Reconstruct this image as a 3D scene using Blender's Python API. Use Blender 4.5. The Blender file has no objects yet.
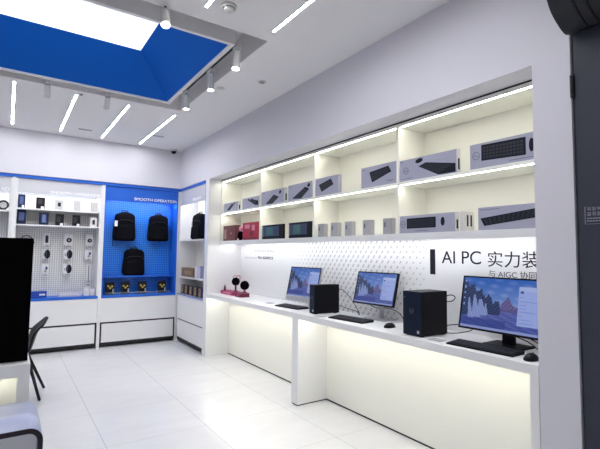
import bpy, bmesh, math, random
from mathutils import Vector, Matrix
random.seed(4)
S = bpy.context.scene
COL = S.collection
R = math.radians

# ------------------------------------------------------------------ materials
def mat(name, color, rough=0.5, metal=0.0, emit=None, strength=0.0, spec=0.5, bump=0.0, bscale=60, var=0.0, coat=0.0, trans=0.0):
    m = bpy.data.materials.new(name); m.use_nodes = True
    nt = m.node_tree; b = nt.nodes['Principled BSDF']
    b.inputs['Base Color'].default_value = (*color, 1)
    b.inputs['Roughness'].default_value = rough
    b.inputs['Metallic'].default_value = metal
    b.inputs['Specular IOR Level'].default_value = spec
    b.inputs['Coat Weight'].default_value = coat
    b.inputs['Transmission Weight'].default_value = trans
    if emit:
        b.inputs['Emission Color'].default_value = (*emit, 1)
        b.inputs['Emission Strength'].default_value = strength
    if bump or var:
        tc = nt.nodes.new('ShaderNodeTexCoord')
        n = nt.nodes.new('ShaderNodeTexNoise'); n.inputs['Scale'].default_value = bscale; n.inputs['Detail'].default_value = 4
        nt.links.new(tc.outputs['Object'], n.inputs['Vector'])
        if bump:
            bp = nt.nodes.new('ShaderNodeBump'); bp.inputs['Strength'].default_value = bump; bp.inputs['Distance'].default_value = 0.004
            nt.links.new(n.outputs['Fac'], bp.inputs['Height']); nt.links.new(bp.outputs['Normal'], b.inputs['Normal'])
        if var:
            mx = nt.nodes.new('ShaderNodeMixRGB'); mx.inputs['Color1'].default_value = (*[c*(1-var) for c in color], 1)
            mx.inputs['Color2'].default_value = (*[min(1, c*(1+var)) for c in color], 1)
            nt.links.new(n.outputs['Fac'], mx.inputs['Fac']); nt.links.new(mx.outputs['Color'], b.inputs['Base Color'])
    return m

def floor_mat():
    m = mat('floor_tile', (0.6, 0.6, 0.64), 0.18)
    nt = m.node_tree; b = nt.nodes['Principled BSDF']; L = nt.links
    tc = nt.nodes.new('ShaderNodeTexCoord')
    sx = nt.nodes.new('ShaderNodeSeparateXYZ'); L.new(tc.outputs['Object'], sx.inputs['Vector'])
    def M(op, a, c=None):
        n = nt.nodes.new('ShaderNodeMath'); n.operation = op
        for i, v in enumerate((a, c)):
            if v is None: continue
            if isinstance(v, (int, float)): n.inputs[i].default_value = v
            else: L.new(v, n.inputs[i])
        return n.outputs[0]
    def line(axis, off, pitch, w):
        t = M('FRACT', M('DIVIDE', M('SUBTRACT', sx.outputs[axis], off), pitch))
        d = M('MINIMUM', t, M('SUBTRACT', 1.0, t))
        return M('LESS_THAN', d, w/pitch)
    g = M('MAXIMUM', line('X', 0.69-7.9, 0.79, 0.0019), M('MULTIPLY', line('Y', 2.80-7.9, 0.79, 0.0019), 0.75))
    n = nt.nodes.new('ShaderNodeTexNoise'); n.inputs['Scale'].default_value = 1.6; n.inputs['Detail'].default_value = 8; n.inputs['Distortion'].default_value = 1.2
    mp = nt.nodes.new('ShaderNodeMapping'); mp.inputs['Scale'].default_value = (1, 3.2, 1); mp.inputs['Rotation'].default_value = (0, 0, 0.5)
    L.new(tc.outputs['Object'], mp.inputs['Vector']); L.new(mp.outputs['Vector'], n.inputs['Vector'])
    cr = nt.nodes.new('ShaderNodeValToRGB')
    cr.color_ramp.elements[0].position = 0.3; cr.color_ramp.elements[0].color = (0.66, 0.66, 0.685, 1)
    cr.color_ramp.elements[1].position = 0.7; cr.color_ramp.elements[1].color = (0.70, 0.70, 0.72, 1)
    L.new(n.outputs['Fac'], cr.inputs['Fac'])
    mx = nt.nodes.new('ShaderNodeMixRGB'); L.new(M('MULTIPLY', g, 0.62), mx.inputs['Fac']); L.new(cr.outputs['Color'], mx.inputs['Color1'])
    mx.inputs['Color2'].default_value = (0.16, 0.16, 0.18, 1); L.new(mx.outputs['Color'], b.inputs['Base Color'])
    return m

def peg_mat(name, base, hole, pitch=0.031, r=0.26, rough=0.45):
    m = mat(name, base, rough)
    nt = m.node_tree; b = nt.nodes['Principled BSDF']; L = nt.links
    tc = nt.nodes.new('ShaderNodeTexCoord'); sx = nt.nodes.new('ShaderNodeSeparateXYZ'); L.new(tc.outputs['Object'], sx.inputs['Vector'])
    def M(op, a, c=None):
        n = nt.nodes.new('ShaderNodeMath'); n.operation = op
        for i, v in enumerate((a, c)):
            if v is None: continue
            if isinstance(v, (int, float)): n.inputs[i].default_value = v
            else: L.new(v, n.inputs[i])
        return n.outputs[0]
    h = None
    for ax in ('X', 'Z'):
        t = M('LESS_THAN', M('ABSOLUTE', M('SUBTRACT', M('FRACT', M('DIVIDE', M('ADD', sx.outputs[ax], 9.3), pitch)), 0.5)), r)
        h = t if h is None else M('MULTIPLY', h, t)
    mx = nt.nodes.new('ShaderNodeMixRGB'); L.new(h, mx.inputs['Fac']); mx.inputs['Color1'].default_value = (*base, 1); mx.inputs['Color2'].default_value = (*hole, 1)
    L.new(mx.outputs['Color'], b.inputs['Base Color'])
    return m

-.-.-

* **Given problem**: Reproduce every line precisely as given, omitting all pictures.

* **Full response**:
Reconstruct this image as a 3D scene using Blender's Python API. Use Blender 4.5. The Blender file has no objects yet.
import bpy, bmesh, math, random
from mathutils import Vector, Matrix
random.seed(4)
S = bpy.context.scene
COL = S.collection
R = math.radians

# ------------------------------------------------------------------ materials
def mat(name, color, rough=0.5, metal=0.0, emit=None, strength=0.0, spec=0.5, bump=0.0, bscale=60, var=0.0, coat=0.0, trans=0.0):
    m = bpy.data.materials.new(name); m.use_nodes = True
    nt = m.node_tree; b = nt.nodes['Principled BSDF']
    b.inputs['Base Color'].default_value = (*color, 1)
    b.inputs['Roughness'].default_value = rough
    b.inputs['Metallic'].default_value = metal
    b.inputs['Specular IOR Level'].default_value = spec
    b.inputs['Coat Weight'].default_value = coat
    b.inputs['Transmission Weight'].default_value = trans
    if emit:
        b.inputs['Emission Color'].default_value = (*emit, 1)
        b.inputs['Emission Strength'].default_value = strength
    if bump or var:
        tc = nt.nodes.new('ShaderNodeTexCoord')
        n = nt.nodes.new('ShaderNodeTexNoise'); n.inputs['Scale'].default_value = bscale; n.inputs['Detail'].default_value = 4
        nt.links.new(tc.outputs['Object'], n.inputs['Vector'])
        if bump:
            bp = nt.nodes.new('ShaderNodeBump'); bp.inputs['Strength'].default_value = bump; bp.inputs['Distance'].default_value = 0.004
            nt.links.new(n.outputs['Fac'], bp.inputs['Height']); nt.links.new(bp.outputs['Normal'], b.inputs['Normal'])
        if var:
            mx = nt.nodes.new('ShaderNodeMixRGB'); mx.inputs['Color1'].default_value = (*[c*(1-var) for c in color], 1)
            mx.inputs['Color2'].default_value = (*[min(1, c*(1+var)) for c in color], 1)
            nt.links.new(n.outputs['Fac'], mx.inputs['Fac']); nt.links.new(mx.outputs['Color'], b.inputs['Base Color'])
    return m

def floor_mat():
    m = mat('floor_tile', (0.6, 0.6, 0.64), 0.18)
    nt = m.node_tree; b = nt.nodes['Principled BSDF']; L = nt.links
    tc = nt.nodes.new('ShaderNodeTexCoord')
    sx = nt.nodes.new('ShaderNodeSeparateXYZ'); L.new(tc.outputs['Object'], sx.inputs['Vector'])
    def M(op, a, c=None):
        n = nt.nodes.new('ShaderNodeMath'); n.operation = op
        for i, v in enumerate((a, c)):
            if v is None: continue
            if isinstance(v, (int, float)): n.inputs[i].default_value = v
            else: L.new(v, n.inputs[i])
        return n.outputs[0]
    def line(axis, off, pitch, w):
        t = M('FRACT', M('DIVIDE', M('SUBTRACT', sx.outputs[axis], off), pitch))
        d = M('MINIMUM', t, M('SUBTRACT', 1.0, t))
        return M('LESS_THAN', d, w/pitch)
    g = M('MAXIMUM', line('X', 0.69-7.9, 0.79, 0.0019), M('MULTIPLY', line('Y', 2.80-7.9, 0.79, 0.0019), 0.75))
    n = nt.nodes.new('ShaderNodeTexNoise'); n.inputs['Scale'].default_value = 1.6; n.inputs['Detail'].default_value = 8; n.inputs['Distortion'].default_value = 1.2
    mp = nt.nodes.new('ShaderNodeMapping'); mp.inputs['Scale'].default_value = (1, 3.2, 1); mp.inputs['Rotation'].default_value = (0, 0, 0.5)
    L.new(tc.outputs['Object'], mp.inputs['Vector']); L.new(mp.outputs['Vector'], n.inputs['Vector'])
    cr = nt.nodes.new('ShaderNodeValToRGB')
    cr.color_ramp.elements[0].position = 0.3; cr.color_ramp.elements[0].color = (0.66, 0.66, 0.685, 1)
    cr.color_ramp.elements[1].position = 0.7; cr.color_ramp.elements[1].color = (0.70, 0.70, 0.72, 1)
    L.new(n.outputs['Fac'], cr.inputs['Fac'])
    mx = nt.nodes.new('ShaderNodeMixRGB'); L.new(M('MULTIPLY', g, 0.62), mx.inputs['Fac']); L.new(cr.outputs['Color'], mx.inputs['Color1'])
    mx.inputs['Color2'].default_value = (0.16, 0.16, 0.18, 1); L.new(mx.outputs['Color'], b.inputs['Base Color'])
    return m

def peg_mat(name, base, hole, pitch=0.031, r=0.26, rough=0.45):
    m = mat(name, base, rough)
    nt = m.node_tree; b = nt.nodes['Principled BSDF']; L = nt.links
    tc = nt.nodes.new('ShaderNodeTexCoord'); sx = nt.nodes.new('ShaderNodeSeparateXYZ'); L.new(tc.outputs['Object'], sx.inputs['Vector'])
    def M(op, a, c=None):
        n = nt.nodes.new('ShaderNodeMath'); n.operation = op
        for i, v in enumerate((a, c)):
            if v is None: continue
            if isinstance(v, (int, float)): n.inputs[i].default_value = v
            else: L.new(v, n.inputs[i])
        return n.outputs[0]
    h = None
    for ax in ('X', 'Z'):
        t = M('LESS_THAN', M('ABSOLUTE', M('SUBTRACT', M('FRACT', M('DIVIDE', M('ADD', sx.outputs[ax], 9.3), pitch)), 0.5)), r)
        h = t if h is None else M('MULTIPLY', h, t)
    mx = nt.nodes.new('ShaderNodeMixRGB'); L.new(h, mx.inputs['Fac']); mx.inputs['Color1'].default_value = (*base, 1); mx.inputs['Color2'].default_value = (*hole, 1)
    L.new(mx.outputs['Color'], b.inputs['Base Color'])
    return m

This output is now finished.